Segundo dados do Ministério das Relações Exteriores, o Brasil concede quatro vezes mais vistos para cidadãos por mês hoje do que antes do início da crise. Apesar de o número ser baixo perto de outros países europeus, ele ainda é alto se considerar a distância geográfica, sendo que no Brasil os refugiados podem [não necessariamente conseguem] trabalhar e ter acesso à saúde e educação antes de receber seus documentos, diferentemente de outros países, onde precisam esperar seu visto, para assim poder trabalhar e auferir alguma renda.
É claro que se tratando de Brasil nem tudo é perfeito. A situação dos refugiados não chega nem perto da situação ideal de qualquer cidadão com qualidade de vida. Apesar de poderem trabalhar antes mesmo de ter sua documentação, na maioria das vezes eles acabam ocupando cargos de subemprego. Podem acabar na sarjeta, como mula de traficantes, ou como escravos em uma fazenda.
Dar um asilo com qualidade e conseguir integrar os refugiados à realidade local é um desafio para o Brasil assim como para qualquer outro país.

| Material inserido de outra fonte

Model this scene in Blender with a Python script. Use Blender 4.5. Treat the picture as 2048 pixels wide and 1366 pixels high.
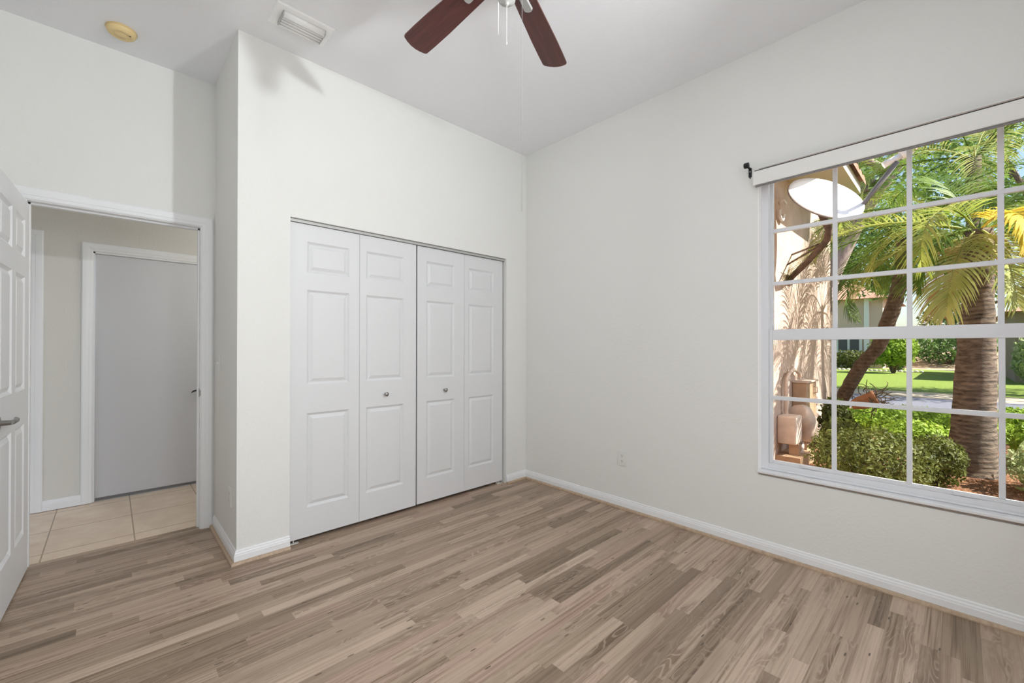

Recomeçar nunca é fácil. Se por um lado, um governo não consegue conceder asilo a todos sem deixar que seu próprio país vire um caos, por outro lado, excluí-los só alimenta a violência e discriminação.
Assim como o Brasil, outros países da América Latina começaram a receber refugiados desde 2013 e os números tem crescido consideravelmente desde que a situação na Europa piorou com o bloqueio a entrada dessas famílias. É quando vemos que o real impedimento à entrada de refugiados deixou de ser por motivos de capacidade de física de acolhimento e passaram a ser por motivos burocráticos e desacordos políticos que percebemos que o caos não está só onde há guerra.